New Home Sales Dec 2023: Endurance Counts
We look at New Home Sales as builders continue to pick up market share of total home sales.
New home sales show the new vs. existing share continuing to rise as a percentage of total home sales and is now well over the 17% line.
From here, mortgage rates will be the bigger wildcard since demand handily exceeds supply and the unlocking of more alternatives needs to see the golden handcuffs unlocked.
The ability to match the home to the buyer profile still favors the builders with their arsenal of incentives and order books solid on the way into 2024.
The above chart updates the new home sales run rate by the Census and highlights volumes at 664K are running ahead of the long-term median from 1963 and well ahead of the post-crisis median of 561K even if short of the 1980s/1990s economic expansion of 684K. The wild housing bubble years through the economic trough of 2009 are still in a higher zone at 989K.
The bottom line as we close out 2023 after almost two years of Fed inflation fighting is that volumes are strong and builders very well positioned to ramp up their investments in meeting what could be a very solid year if the UST curve behaves as many expect. The builders have made it very clear that prudently managing working capital and the balance of deliveries vs. starts is a priority.
Banner equity performance year for builders will keep stockholders on edge…
The builders got a lot of headlines on their stellar stock performance in 2023 with the Builder ETF (XHB) right in the thick of the top rankings with the tech heavy sectors (see Footnotes & Flashbacks: Asset Returns 1-1-24). After that performance, valuation worries will be natural as we saw with industry leader D.R. Horton this past week with a sell-off on earnings day on a modest miss.
There are always going to be reasons for markets to worry about the pace of the UST curve shift when it comes to homebuilder equity valuations after such an amazing stock performance in 2023. The run rate ahead on “price x volume” will remain strong and credit quality on homebuilder bonds exceptionally so given where balance sheets and asset protection (cash + inventory % total debt) have trended.
The homebuilding sector is very healthy and mortgage credit is available (even if at levels starting to crawl back to the high 6% range again in recent weeks). The consumer sector keeps proving itself as we saw in consumer sentiment last week (see Consumer Sentiment: Multiple Personalities1-19-24) and again in strong personal consumption stats this week (see PCE Release Dec 2023: Consumption Strong, Inflation Favorable 1-26-24).
Confidence and strong employment numbers usually are two major ingredients for a healthy new home sales market, but the monthly payments are still squeezing many even if the builders have demonstrated impressive dexterity in the use of sales incentives in mortgage buydowns and liberal fee incentives.

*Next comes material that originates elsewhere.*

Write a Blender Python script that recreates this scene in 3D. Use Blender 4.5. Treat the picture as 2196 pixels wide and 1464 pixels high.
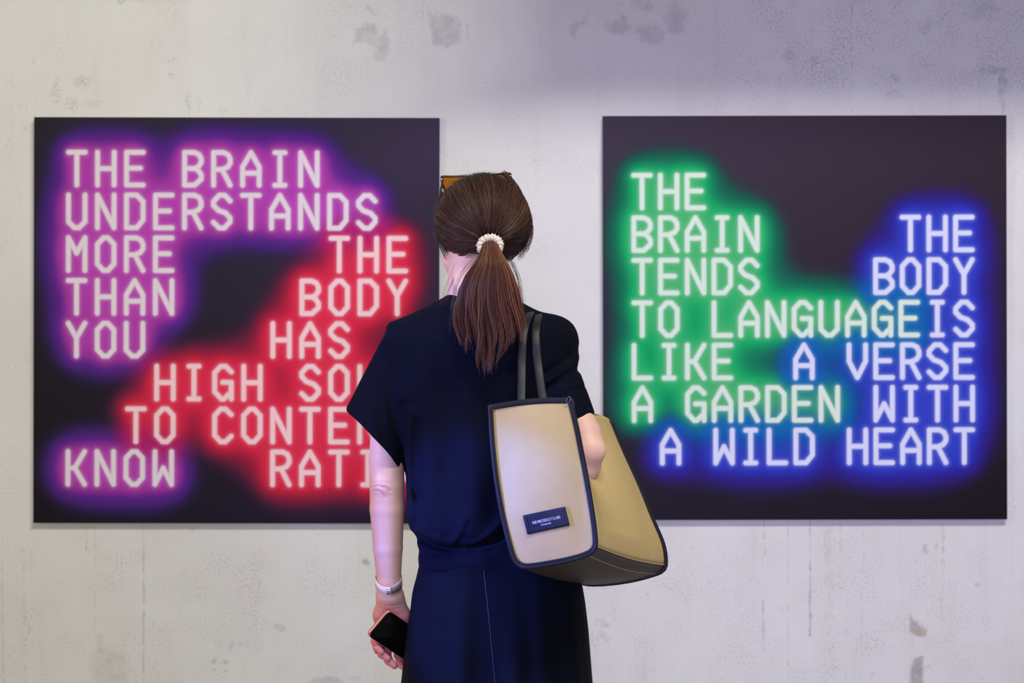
import bpy, math, random
import numpy as np
from mathutils import Vector

random.seed(7)
rng = np.random.default_rng(7)
for o in list(bpy.data.objects):
    bpy.data.objects.remove(o)
SC = bpy.context.scene
COL = SC.collection

# ------------------------------------------------------------------ camera, world, lights, exposure
CAM_Y, CAM_Z, F = -3.5, 1.33, 3640.0
WALL_Y = 1.5
cam_d = bpy.data.cameras.new('camera'); cam = bpy.data.objects.new('camera', cam_d); COL.objects.link(cam)
cam.location = (0, CAM_Y, CAM_Z); cam.rotation_euler = (math.pi/2, 0, 0)
cam_d.sensor_width = 36.0; cam_d.lens = F/2196*36.0
cam_d.clip_start = 0.05; cam_d.clip_end = 100
cam_d.dof.use_dof = True; cam_d.dof.focus_distance = 3.38; cam_d.dof.aperture_fstop = 6.3
SC.camera = cam
SC.view_settings.view_transform = 'Standard'
SC.view_settings.look = 'None'
SC.view_settings.exposure = 0.0
SC.view_settings.gamma = 1.0
SC.view_settings.use_curve_mapping = False
try:
    SC.cycles.use_denoising = True
except Exception:
    pass

world = bpy.data.worlds.new('world'); SC.world = world; world.use_nodes = True
bgn = world.node_tree.nodes['Background']
bgn.inputs['Color'].default_value = (0.80, 0.76, 0.86, 1); bgn.inputs['Strength'].default_value = 0.33


def aim(o, tgt):
    d = Vector(tgt) - o.location
    o.rotation_euler = d.to_track_quat('-Z', 'Y').to_euler()


def area(name, loc, tgt, sx, sy, power, col):
    l = bpy.data.lights.new(name, 'AREA'); l.shape = 'RECTANGLE'; l.size = sx; l.size_y = sy
    l.energy = power; l.color = col
    o = bpy.data.objects.new(name, l); COL.objects.link(o); o.location = loc; aim(o, tgt)
    return o


def spot(name, loc, tgt, deg, blend, power, col, r=0.05):
    l = bpy.data.lights.new(name, 'SPOT'); l.spot_size = math.radians(deg); l.spot_blend = blend
    l.energy = power; l.color = col; l.shadow_soft_size = r
    o = bpy.data.objects.new(name, l); COL.objects.link(o); o.location = loc; aim(o, tgt)
    return o


# unseen strip lamp, upper right: neutral white; upper part cut by the added blocker
area('key_light', (1.5, -3.0, 5.90), (0.1, 1.5, 0.9), 3.0, 0.20, 335, (0.98, 0.98, 0.86))
# wide soft light from the left side of the room
area('left_wall_light', (-4.2, -2.6, 1.7), (-1.4, 1.5, 1.1), 1.6, 1.0, 58, (1.0, 0.90, 0.62))
# violet coloured spots from the left behind the camera
spot('blue_spot_low', (-3.1, -1.90, 1.7), (-0.03, -0.20, 0.88), 10.0, 0.40, 2150, (0.04, 0.13, 1.0), 0.03)
spot('blue_spot_high', (-3.1, -1.90, 2.0), (-0.12, -0.13, 1.20), 9.0, 0.45, 900, (0.16, 0.24, 1.0), 0.03)
spot('magenta_spot', (-3.0, -1.2, 1.6), (-0.24, 0.0, 0.86), 19, 0.8, 90, (1.0, 0.28, 0.50), 0.08)
spot('violet_head_spot', (-2.8, -1.2, 1.7), (-0.10, 0.02, 1.50), 7, 0.7, 420, (0.42, 0.40, 1.0), 0.05)
spot('lavender_spot', (0.35, -5.6, 1.15), (0.95, 1.5, 1.35), 38, 1.0, 760, (0.48, 0.45, 1.0), 0.5)


# ------------------------------------------------------------------ helpers
def W(px, py, y=0.0):
    k = (y - CAM_Y)/F
    return np.array([(px-1098.0)*k, y, CAM_Z-(py-732.0)*k])


def lin(c):
    c = np.asarray(c, float)/255.0
    return np.where(c <= 0.04045, c/12.92, ((c+0.055)/1.055)**2.4)


def mesh_np(name, verts, quads=None, tris=None, smooth=True):
    me = bpy.data.meshes.new(name)
    verts = np.asarray(verts, np.float32).reshape(-1, 3)
    me.vertices.add(len(verts)); me.vertices.foreach_set('co', verts.ravel())
    nq = 0 if quads is None else len(quads)
    nt = 0 if tris is None else len(tris)
    loops = []; starts = []
    if nq:
        q = np.asarray(quads, np.int32); loops.append(q.ravel()); starts.append(np.arange(nq, dtype=np.int32)*4)
    if nt:
        t = np.asarray(tris, np.int32); loops.append(t.ravel()); starts.append(nq*4+np.arange(nt, dtype=np.int32)*3)
    loops = np.concatenate(loops); starts = np.concatenate(starts)
    me.loops.add(len(loops)); me.loops.foreach_set('vertex_index', loops)
    me.polygons.add(nq+nt); me.polygons.foreach_set('loop_start', starts)
    me.update(calc_edges=True); me.validate()
    if smooth:
        me.polygons.foreach_set('use_smooth', np.ones(len(me.polygons), bool))
    me.update()
    return me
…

We have already covered those topics more broadly in our housing research.
Below we run through some of or favorite homes sales charts that tell the story.

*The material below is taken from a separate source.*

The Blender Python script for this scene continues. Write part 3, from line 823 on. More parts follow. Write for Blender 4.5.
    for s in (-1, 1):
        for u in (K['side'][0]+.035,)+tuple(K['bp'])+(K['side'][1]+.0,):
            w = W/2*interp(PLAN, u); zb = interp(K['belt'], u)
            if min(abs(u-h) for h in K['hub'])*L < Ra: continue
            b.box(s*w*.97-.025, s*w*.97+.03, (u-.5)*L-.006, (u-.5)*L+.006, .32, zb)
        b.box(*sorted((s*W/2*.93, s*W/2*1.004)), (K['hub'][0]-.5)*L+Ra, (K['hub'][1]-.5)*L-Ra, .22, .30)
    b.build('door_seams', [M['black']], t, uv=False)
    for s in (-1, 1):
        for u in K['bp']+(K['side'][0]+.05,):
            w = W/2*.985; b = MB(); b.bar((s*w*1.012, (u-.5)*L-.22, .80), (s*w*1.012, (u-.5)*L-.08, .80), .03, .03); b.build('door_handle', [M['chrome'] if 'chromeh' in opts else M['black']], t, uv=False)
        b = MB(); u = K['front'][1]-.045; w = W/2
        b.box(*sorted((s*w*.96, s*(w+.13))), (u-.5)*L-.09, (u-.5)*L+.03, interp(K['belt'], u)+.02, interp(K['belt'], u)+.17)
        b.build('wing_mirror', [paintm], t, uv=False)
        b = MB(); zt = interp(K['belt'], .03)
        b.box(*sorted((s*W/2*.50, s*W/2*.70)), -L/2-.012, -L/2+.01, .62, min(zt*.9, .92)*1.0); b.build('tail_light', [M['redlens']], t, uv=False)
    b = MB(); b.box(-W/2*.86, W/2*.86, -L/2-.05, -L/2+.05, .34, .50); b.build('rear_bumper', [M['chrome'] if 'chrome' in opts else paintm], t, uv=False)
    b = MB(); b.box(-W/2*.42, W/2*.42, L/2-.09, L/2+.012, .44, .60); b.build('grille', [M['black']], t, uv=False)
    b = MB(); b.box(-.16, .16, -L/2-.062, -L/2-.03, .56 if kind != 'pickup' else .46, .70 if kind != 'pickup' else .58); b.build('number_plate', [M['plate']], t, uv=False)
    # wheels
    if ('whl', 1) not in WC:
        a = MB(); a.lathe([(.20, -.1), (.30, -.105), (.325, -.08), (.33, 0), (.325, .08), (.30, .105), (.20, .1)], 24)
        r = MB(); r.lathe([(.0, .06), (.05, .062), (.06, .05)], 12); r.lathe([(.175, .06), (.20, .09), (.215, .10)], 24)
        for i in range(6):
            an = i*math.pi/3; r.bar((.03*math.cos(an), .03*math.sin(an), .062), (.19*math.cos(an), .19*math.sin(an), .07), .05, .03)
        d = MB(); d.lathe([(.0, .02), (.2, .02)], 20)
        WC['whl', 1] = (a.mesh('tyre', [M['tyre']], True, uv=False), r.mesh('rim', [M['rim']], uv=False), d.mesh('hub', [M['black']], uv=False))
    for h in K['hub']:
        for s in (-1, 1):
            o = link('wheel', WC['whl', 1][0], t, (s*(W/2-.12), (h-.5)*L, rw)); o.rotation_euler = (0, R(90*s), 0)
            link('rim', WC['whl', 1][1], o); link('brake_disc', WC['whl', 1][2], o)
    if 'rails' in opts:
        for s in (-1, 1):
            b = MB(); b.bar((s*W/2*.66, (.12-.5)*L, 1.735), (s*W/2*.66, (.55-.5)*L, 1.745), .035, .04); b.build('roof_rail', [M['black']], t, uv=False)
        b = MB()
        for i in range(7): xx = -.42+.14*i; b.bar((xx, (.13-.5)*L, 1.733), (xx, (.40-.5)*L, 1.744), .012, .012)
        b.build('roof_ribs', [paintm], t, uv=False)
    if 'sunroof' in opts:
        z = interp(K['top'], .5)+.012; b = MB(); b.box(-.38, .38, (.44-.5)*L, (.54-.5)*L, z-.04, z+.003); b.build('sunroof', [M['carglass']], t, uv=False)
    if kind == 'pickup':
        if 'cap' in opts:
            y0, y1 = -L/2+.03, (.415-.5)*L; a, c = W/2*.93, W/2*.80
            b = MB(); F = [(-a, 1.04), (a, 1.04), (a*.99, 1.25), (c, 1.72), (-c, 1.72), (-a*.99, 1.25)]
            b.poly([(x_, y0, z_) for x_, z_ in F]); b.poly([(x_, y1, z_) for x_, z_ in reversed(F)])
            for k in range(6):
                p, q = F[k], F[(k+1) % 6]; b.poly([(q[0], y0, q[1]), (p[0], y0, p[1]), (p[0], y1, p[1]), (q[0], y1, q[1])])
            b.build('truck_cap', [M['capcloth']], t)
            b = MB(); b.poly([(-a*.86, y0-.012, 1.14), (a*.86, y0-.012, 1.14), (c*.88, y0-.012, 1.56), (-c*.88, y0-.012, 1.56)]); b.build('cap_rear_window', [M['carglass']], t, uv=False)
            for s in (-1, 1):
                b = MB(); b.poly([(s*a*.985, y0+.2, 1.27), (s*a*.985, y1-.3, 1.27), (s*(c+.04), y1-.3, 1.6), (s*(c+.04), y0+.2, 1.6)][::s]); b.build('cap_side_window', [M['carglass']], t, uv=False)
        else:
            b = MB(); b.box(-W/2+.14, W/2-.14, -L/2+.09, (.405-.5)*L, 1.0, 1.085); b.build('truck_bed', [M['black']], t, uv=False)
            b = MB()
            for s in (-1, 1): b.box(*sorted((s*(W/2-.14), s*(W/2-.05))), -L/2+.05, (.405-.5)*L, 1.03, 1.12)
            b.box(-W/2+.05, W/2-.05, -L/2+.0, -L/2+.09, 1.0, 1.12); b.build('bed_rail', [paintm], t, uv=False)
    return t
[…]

The above chart plots the share of total home sales (new + existing) that were captured by the “new home” builders. We see the share is now up to 17.6% vs. the long-term median of 12.4%. When inventory is scarce, the right home at the right price wins. That is especially the case with financing incentives.
The above chart plots the sales volumes of new homes against the median sales price from the start of the housing bubble decade (Jan 2001 to Dec 2023). Steadily higher prices are the norm even if we are below the peak as some of the lagging contracts of earlier in 2022 wound down and prices felt some pressure. The time series comes with the “mix asterisk” of the regional mix and the shifting that occurs across price tiers in various regions.
The above chart plots the median prices from Jan 2020 through current times. The idea that prices will decline to bring the supply and demand into better balance across home inventory has not at all been what has transpired. The barriers to existing home owners in selling houses with low mortgages are just too high given what mortgage rates would be on the other side of the sale when they seek a new home. This is an old theme at this point, and it is not close to changing at current mortgage rates (see Existing Home Sales Dec 2023: Rerun of Multi-Decade Low 1-19-24).
The final chart lines up 2 years of median prices. The steady $400K pricing across this timeline is soothing for those not looking to sell their homes since home equity is healthy. These price ranges give the builders a lot of room to maneuver by region and price tier and community planning as they invest in land and make decisions on options.